Other cast members include Jessica Pare, Brian Gleeson, Antoine Olivier Pilon, Karelle Tremblay and Suzanne Clement.

Bryne recalled checking into a Montreal hotel to start production and seeing a huge photograph of Cohen behind the concierge desk.

Cohen seemed to be looking directly at Byrne, and the actor could almost hear the folk singer-songwriter warning him not to mess up the role, he said with a laugh.

“I think that Leonard Cohen probably should have won the Nobel Prize, too, if you put value on prizes like that,” Byrne said as he discussed the differences between Cohen and another poetic lyricist — Bob Dylan, who won the Nobel Prize in Literature in 2016.

“I went to the last concert (Cohen) gave in Dublin — he was always fond of Ireland — and I think everybody there felt that it was more of a religious experience than a concert. And I know what they meant. They didn’t mean it in any kind of coy or trivial way. They were saying that the way he was communicating with the audience was almost religious.”

Cohen had a humility standing before his audience and band, he added, noting he preferred his “dulcet, reassuring tones” to that of Dylan’s singing.

“You felt like he was channeling something deep through himself to the audience.”

Byrne even kept a token of Cohen memorabilia from the film.

“I had a bracelet in that film, which is inscribed: ‘There’s a crack in everything, that’s how the light gets in,’” he said, citing the lyrics from Cohen’s song “Anthem.”

“I still wear that, because of the memory of him and of making the film.”

Montreal-raised Pare’s character plays Samuel’s love interest as he stays in his family shack in remote Ireland to try to write that great novel he’s always wanted to pen.

She said she was already friends with Bissonnette as well as several cast members before filming. And she understood Byrne’s character well.

“Some of my best friends are Samuels, not even kidding,” said the former “Mad Men” star, who’s now on the series “SEAL Team.”

“I think what keeps him relatable is his honesty.
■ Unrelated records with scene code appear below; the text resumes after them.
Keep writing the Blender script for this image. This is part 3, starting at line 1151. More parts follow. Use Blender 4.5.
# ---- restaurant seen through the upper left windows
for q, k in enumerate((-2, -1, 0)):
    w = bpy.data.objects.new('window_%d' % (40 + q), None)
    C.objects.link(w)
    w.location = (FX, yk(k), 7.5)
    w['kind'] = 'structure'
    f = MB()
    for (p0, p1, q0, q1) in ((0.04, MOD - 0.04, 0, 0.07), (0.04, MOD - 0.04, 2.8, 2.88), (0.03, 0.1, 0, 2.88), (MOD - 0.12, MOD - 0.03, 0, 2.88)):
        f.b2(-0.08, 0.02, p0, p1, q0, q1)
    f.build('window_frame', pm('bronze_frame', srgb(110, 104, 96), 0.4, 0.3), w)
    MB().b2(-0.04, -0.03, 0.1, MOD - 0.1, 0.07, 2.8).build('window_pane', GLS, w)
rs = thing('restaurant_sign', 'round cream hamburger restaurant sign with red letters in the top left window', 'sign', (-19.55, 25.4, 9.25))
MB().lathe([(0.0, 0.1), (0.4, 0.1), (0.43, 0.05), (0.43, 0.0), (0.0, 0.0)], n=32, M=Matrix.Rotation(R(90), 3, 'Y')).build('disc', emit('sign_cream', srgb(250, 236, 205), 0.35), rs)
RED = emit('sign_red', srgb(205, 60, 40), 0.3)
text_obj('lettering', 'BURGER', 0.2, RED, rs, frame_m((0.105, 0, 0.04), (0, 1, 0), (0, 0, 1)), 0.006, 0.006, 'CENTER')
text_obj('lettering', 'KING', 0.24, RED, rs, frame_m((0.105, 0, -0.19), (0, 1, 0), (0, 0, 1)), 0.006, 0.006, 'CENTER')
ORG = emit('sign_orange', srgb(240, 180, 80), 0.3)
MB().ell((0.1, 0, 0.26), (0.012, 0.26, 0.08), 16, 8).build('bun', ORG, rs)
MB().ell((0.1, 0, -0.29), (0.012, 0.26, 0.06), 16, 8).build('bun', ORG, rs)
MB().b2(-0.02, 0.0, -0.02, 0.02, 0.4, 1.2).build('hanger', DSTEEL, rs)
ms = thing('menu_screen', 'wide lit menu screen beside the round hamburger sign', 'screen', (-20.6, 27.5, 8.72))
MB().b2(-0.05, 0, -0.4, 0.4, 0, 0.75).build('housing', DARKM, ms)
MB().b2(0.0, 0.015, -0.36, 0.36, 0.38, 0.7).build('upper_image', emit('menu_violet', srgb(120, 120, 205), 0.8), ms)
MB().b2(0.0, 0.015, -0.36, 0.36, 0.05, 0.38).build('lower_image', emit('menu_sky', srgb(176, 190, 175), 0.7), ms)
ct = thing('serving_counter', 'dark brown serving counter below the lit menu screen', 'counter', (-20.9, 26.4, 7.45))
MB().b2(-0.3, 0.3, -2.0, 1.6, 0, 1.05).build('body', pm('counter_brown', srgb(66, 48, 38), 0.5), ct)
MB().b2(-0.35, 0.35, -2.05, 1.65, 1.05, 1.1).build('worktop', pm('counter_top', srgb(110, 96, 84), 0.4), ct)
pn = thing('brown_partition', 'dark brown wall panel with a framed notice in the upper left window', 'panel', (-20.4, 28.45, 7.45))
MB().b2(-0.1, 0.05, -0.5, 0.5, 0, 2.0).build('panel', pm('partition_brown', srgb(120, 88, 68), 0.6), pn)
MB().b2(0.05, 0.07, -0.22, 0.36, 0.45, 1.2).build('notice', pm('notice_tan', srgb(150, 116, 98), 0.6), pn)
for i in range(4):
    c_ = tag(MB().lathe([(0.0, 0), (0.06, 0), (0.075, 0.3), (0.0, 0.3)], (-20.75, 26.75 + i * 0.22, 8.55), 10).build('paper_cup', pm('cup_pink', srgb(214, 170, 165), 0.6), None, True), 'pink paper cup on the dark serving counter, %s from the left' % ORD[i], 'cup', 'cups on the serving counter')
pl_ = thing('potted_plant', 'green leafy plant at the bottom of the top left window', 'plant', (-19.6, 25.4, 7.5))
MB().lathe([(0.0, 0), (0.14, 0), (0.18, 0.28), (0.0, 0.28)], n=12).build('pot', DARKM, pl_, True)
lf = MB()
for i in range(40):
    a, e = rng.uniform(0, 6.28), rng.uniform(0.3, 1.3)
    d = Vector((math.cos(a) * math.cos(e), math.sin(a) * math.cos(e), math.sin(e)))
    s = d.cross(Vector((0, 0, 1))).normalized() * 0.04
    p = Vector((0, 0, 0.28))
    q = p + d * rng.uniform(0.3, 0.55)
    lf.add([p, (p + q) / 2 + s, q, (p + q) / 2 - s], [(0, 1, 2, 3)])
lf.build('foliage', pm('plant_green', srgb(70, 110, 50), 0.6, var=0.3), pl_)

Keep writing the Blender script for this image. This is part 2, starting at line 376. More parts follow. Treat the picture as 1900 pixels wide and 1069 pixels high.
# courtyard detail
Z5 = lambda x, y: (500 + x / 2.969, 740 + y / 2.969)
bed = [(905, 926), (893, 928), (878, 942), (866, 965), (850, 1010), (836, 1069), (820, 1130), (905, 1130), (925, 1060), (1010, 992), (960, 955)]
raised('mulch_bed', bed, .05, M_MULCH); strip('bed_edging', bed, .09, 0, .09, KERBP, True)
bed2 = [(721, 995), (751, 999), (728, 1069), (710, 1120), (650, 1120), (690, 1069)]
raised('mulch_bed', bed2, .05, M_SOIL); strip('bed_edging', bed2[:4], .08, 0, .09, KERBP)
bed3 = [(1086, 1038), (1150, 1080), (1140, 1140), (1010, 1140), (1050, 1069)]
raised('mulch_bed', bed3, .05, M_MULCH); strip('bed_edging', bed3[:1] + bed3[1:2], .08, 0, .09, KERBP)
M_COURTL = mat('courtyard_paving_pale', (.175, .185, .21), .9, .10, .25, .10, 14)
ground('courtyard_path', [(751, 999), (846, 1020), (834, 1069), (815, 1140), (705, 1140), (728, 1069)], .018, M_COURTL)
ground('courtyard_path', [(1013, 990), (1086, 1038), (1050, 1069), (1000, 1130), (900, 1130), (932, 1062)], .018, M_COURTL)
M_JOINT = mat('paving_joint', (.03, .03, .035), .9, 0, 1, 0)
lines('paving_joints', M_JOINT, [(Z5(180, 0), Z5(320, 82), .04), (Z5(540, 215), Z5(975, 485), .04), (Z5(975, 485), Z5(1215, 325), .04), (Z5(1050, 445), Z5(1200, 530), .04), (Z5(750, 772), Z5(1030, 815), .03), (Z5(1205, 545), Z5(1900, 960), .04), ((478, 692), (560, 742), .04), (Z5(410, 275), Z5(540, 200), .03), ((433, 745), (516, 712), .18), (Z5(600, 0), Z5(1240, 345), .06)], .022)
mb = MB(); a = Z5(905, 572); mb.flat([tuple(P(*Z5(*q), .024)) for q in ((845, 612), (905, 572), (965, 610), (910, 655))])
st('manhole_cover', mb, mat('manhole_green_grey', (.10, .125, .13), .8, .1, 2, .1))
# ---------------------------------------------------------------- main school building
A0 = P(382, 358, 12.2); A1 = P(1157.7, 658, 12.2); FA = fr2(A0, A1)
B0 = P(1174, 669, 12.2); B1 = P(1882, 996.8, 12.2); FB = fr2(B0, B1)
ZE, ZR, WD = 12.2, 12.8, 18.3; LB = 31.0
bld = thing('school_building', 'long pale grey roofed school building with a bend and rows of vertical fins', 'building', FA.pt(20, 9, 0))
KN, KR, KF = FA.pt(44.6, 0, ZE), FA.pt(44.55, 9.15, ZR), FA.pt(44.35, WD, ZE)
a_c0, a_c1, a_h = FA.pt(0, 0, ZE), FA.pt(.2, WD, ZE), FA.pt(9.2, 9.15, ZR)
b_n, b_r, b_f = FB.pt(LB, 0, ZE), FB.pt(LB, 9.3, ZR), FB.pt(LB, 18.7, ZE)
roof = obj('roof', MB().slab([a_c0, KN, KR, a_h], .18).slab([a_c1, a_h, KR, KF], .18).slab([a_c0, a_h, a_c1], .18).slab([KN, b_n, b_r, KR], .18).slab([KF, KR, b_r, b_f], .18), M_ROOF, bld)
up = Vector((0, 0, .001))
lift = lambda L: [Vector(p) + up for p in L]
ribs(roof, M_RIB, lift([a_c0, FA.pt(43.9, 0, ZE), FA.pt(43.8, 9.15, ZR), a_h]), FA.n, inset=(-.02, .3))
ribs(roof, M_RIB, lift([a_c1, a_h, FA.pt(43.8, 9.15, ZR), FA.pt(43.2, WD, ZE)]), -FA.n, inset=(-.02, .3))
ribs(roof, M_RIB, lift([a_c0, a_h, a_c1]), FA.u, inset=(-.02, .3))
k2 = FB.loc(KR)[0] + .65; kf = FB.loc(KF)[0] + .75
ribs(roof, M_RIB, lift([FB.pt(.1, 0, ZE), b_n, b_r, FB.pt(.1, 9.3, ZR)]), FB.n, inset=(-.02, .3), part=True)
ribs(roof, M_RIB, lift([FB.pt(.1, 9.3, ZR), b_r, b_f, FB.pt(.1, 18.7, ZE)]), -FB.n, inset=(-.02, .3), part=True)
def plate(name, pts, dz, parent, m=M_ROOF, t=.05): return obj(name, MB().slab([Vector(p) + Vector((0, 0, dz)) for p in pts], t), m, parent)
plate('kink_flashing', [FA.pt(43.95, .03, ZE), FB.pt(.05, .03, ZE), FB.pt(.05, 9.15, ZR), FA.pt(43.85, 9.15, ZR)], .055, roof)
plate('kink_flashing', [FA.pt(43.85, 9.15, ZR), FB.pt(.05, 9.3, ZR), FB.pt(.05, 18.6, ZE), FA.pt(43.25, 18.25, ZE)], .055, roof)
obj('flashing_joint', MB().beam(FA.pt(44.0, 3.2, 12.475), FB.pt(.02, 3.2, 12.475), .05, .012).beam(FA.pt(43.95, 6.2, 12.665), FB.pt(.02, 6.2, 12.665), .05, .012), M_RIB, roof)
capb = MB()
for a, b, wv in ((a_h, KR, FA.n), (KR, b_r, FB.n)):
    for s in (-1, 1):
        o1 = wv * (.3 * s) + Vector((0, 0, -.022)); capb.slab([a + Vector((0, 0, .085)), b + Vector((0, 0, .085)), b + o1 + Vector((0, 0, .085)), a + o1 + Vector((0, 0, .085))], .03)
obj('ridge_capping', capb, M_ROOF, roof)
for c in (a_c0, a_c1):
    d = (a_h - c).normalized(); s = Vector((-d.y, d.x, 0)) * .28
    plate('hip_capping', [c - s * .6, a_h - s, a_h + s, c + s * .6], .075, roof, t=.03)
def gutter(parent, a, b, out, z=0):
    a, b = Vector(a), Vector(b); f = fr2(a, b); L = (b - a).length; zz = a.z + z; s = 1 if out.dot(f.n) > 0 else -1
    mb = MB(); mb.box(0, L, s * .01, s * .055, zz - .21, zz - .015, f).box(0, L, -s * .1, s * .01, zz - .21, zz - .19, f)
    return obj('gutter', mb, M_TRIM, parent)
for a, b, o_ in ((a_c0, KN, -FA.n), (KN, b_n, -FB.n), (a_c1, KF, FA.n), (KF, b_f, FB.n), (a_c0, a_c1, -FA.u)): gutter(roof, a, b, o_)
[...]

He’s very wry.”

Byrne said he’s also known men like Samuel all his life.

“They are the products of a particular kind of culture,” he said. “Maybe a culture that has now passed, or at least it’s beginning to be questioned — to a great extent, sexist; men who felt entitled to treat the world in the way they wanted, treat women in the way that they felt they were entitled to.”

Samuel also represents men who subscribe to “the mythical idea of the romantic artist,” Byrne added.

“The idea that if you drink and carouse and take drugs, that that’s somehow linked to creativity. And that was a myth that so many people in my generation grew up with,” said the 70-year-old Golden Globe winner for HBO’s “In Treatment.”

“And it’s a dangerous myth, because it doesn’t lead anywhere. It doesn’t necessarily lead to creativity. In fact, it leads oftentimes to the opposite. And the literary world is littered with people like that.”